Collected data:
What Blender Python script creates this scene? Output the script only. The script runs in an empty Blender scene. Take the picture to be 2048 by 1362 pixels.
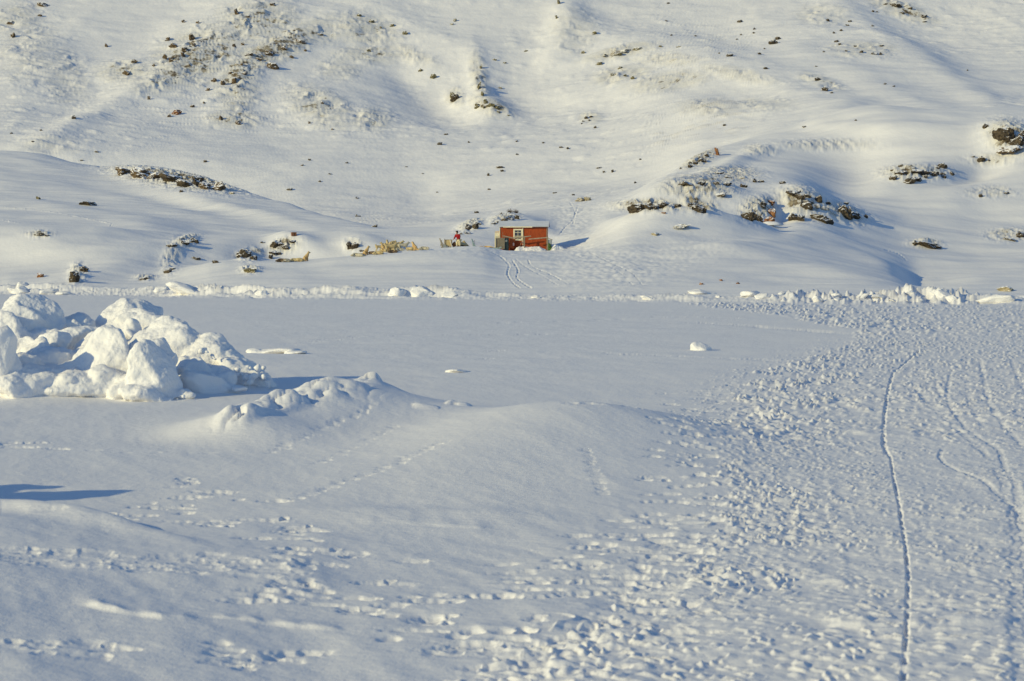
import bpy, bmesh, math, random, os
import numpy as np
from mathutils import Vector, Matrix, Euler, noise as mnoise
Q = float(os.environ.get('SCENE_Q', '1'))          # terrain density while testing
rnd = random.Random(7)
sc = bpy.context.scene
COL = sc.collection
# ------------------------------------------------------------------ camera calibration
F = 80/36*2048.0
CAMZ = 3.0
TH = math.atan((681-520)/F)
CT, ST = math.cos(TH), math.sin(TH)
def ray(px, py):
    u = (px-1024)/F; v = (681-py)/F
    dy = CT + v*ST
    return u/dy, (-ST+v*CT)/dy
def at(px, py, Y):
    a, t = ray(px, py); return Vector((a*Y, Y, CAMZ+t*Y))
def to_py(t): return 681-F*(ST+t*CT)/(CT-t*ST)
def to_px(a, t): return 1024+F*a/(CT-t*ST)
def gY(py):                                         # distance at which level ground shows at that row
    return -CAMZ/ray(1024, py)[1]
# ------------------------------------------------------------------ noise
_GA = np.arange(256)*(2*math.pi/256)
_GX = np.cos(_GA).astype(np.float32); _GY = np.sin(_GA).astype(np.float32)
def perlin(x, y, s=0):
    x = np.asarray(x, np.float32)+s*7.31; y = np.asarray(y, np.float32)+s*3.77
    fx = np.floor(x); fy = np.floor(y); ix = fx.astype(np.int32).view(np.uint32); iy = fy.astype(np.int32).view(np.uint32)
    fx = x-fx; fy = y-fy; k = np.uint32((s*1442695041) & 0xFFFFFFFF)
    hx = (ix*np.uint32(374761393), (ix+np.uint32(1))*np.uint32(374761393)); hy = (iy*np.uint32(668265263)+k, (iy+np.uint32(1))*np.uint32(668265263)+k)
    def g(a, b):
        h = hx[a]+hy[b]; h = (h ^ (h >> np.uint32(13)))*np.uint32(1274126177); h = (h ^ (h >> np.uint32(16))) & np.uint32(255)
        return _GX[h]*(fx-a)+_GY[h]*(fy-b)
    ux = fx*fx*fx*(fx*(fx*6-15)+10); uy = fy*fy*fy*(fy*(fy*6-15)+10)
    a = g(0, 0); a += ux*(g(1, 0)-a); c = g(0, 1); c += ux*(g(1, 1)-c)
    return (a+uy*(c-a))*1.5
def fbm(x, y, o=4, s=0, gain=.5, ridged=False):
    r = 0; am = 1
    for i in range(o):
        n = perlin(x, y, s+i*17)
        if ridged: n = 1-2*np.abs(n)
        r = r+am*n; am *= gain; x, y = x*2.03+5.1, y*2.03+1.7
    return r
def smooth(e0, e1, x):
    t = np.clip((x-e0)/(e1-e0), 0, 1); return t*t*(3-2*t)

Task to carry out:
Reproduce the listing exactly. Leave its pictures out.

Exercise solution:
What Blender Python script creates this scene? Output the script only. The script runs in an empty Blender scene. Take the picture to be 2048 by 1362 pixels.
import bpy, bmesh, math, random, os
import numpy as np
from mathutils import Vector, Matrix, Euler, noise as mnoise
Q = float(os.environ.get('SCENE_Q', '1'))          # terrain density while testing
rnd = random.Random(7)
sc = bpy.context.scene
COL = sc.collection
# ------------------------------------------------------------------ camera calibration
F = 80/36*2048.0
CAMZ = 3.0
TH = math.atan((681-520)/F)
CT, ST = math.cos(TH), math.sin(TH)
def ray(px, py):
    u = (px-1024)/F; v = (681-py)/F
    dy = CT + v*ST
    return u/dy, (-ST+v*CT)/dy
def at(px, py, Y):
    a, t = ray(px, py); return Vector((a*Y, Y, CAMZ+t*Y))
def to_py(t): return 681-F*(ST+t*CT)/(CT-t*ST)
def to_px(a, t): return 1024+F*a/(CT-t*ST)
def gY(py):                                         # distance at which level ground shows at that row
    return -CAMZ/ray(1024, py)[1]
# ------------------------------------------------------------------ noise
_GA = np.arange(256)*(2*math.pi/256)
_GX = np.cos(_GA).astype(np.float32); _GY = np.sin(_GA).astype(np.float32)
def perlin(x, y, s=0):
    x = np.asarray(x, np.float32)+s*7.31; y = np.asarray(y, np.float32)+s*3.77
    fx = np.floor(x); fy = np.floor(y); ix = fx.astype(np.int32).view(np.uint32); iy = fy.astype(np.int32).view(np.uint32)
    fx = x-fx; fy = y-fy; k = np.uint32((s*1442695041) & 0xFFFFFFFF)
    hx = (ix*np.uint32(374761393), (ix+np.uint32(1))*np.uint32(374761393)); hy = (iy*np.uint32(668265263)+k, (iy+np.uint32(1))*np.uint32(668265263)+k)
    def g(a, b):
        h = hx[a]+hy[b]; h = (h ^ (h >> np.uint32(13)))*np.uint32(1274126177); h = (h ^ (h >> np.uint32(16))) & np.uint32(255)
        return _GX[h]*(fx-a)+_GY[h]*(fy-b)
    ux = fx*fx*fx*(fx*(fx*6-15)+10); uy = fy*fy*fy*(fy*(fy*6-15)+10)
    a = g(0, 0); a += ux*(g(1, 0)-a); c = g(0, 1); c += ux*(g(1, 1)-c)
    return (a+uy*(c-a))*1.5
def fbm(x, y, o=4, s=0, gain=.5, ridged=False):
    r = 0; am = 1
    for i in range(o):
        n = perlin(x, y, s+i*17)
        if ridged: n = 1-2*np.abs(n)
        r = r+am*n; am *= gain; x, y = x*2.03+5.1, y*2.03+1.7
    return r
def smooth(e0, e1, x):
    t = np.clip((x-e0)/(e1-e0), 0, 1); return t*t*(3-2*t)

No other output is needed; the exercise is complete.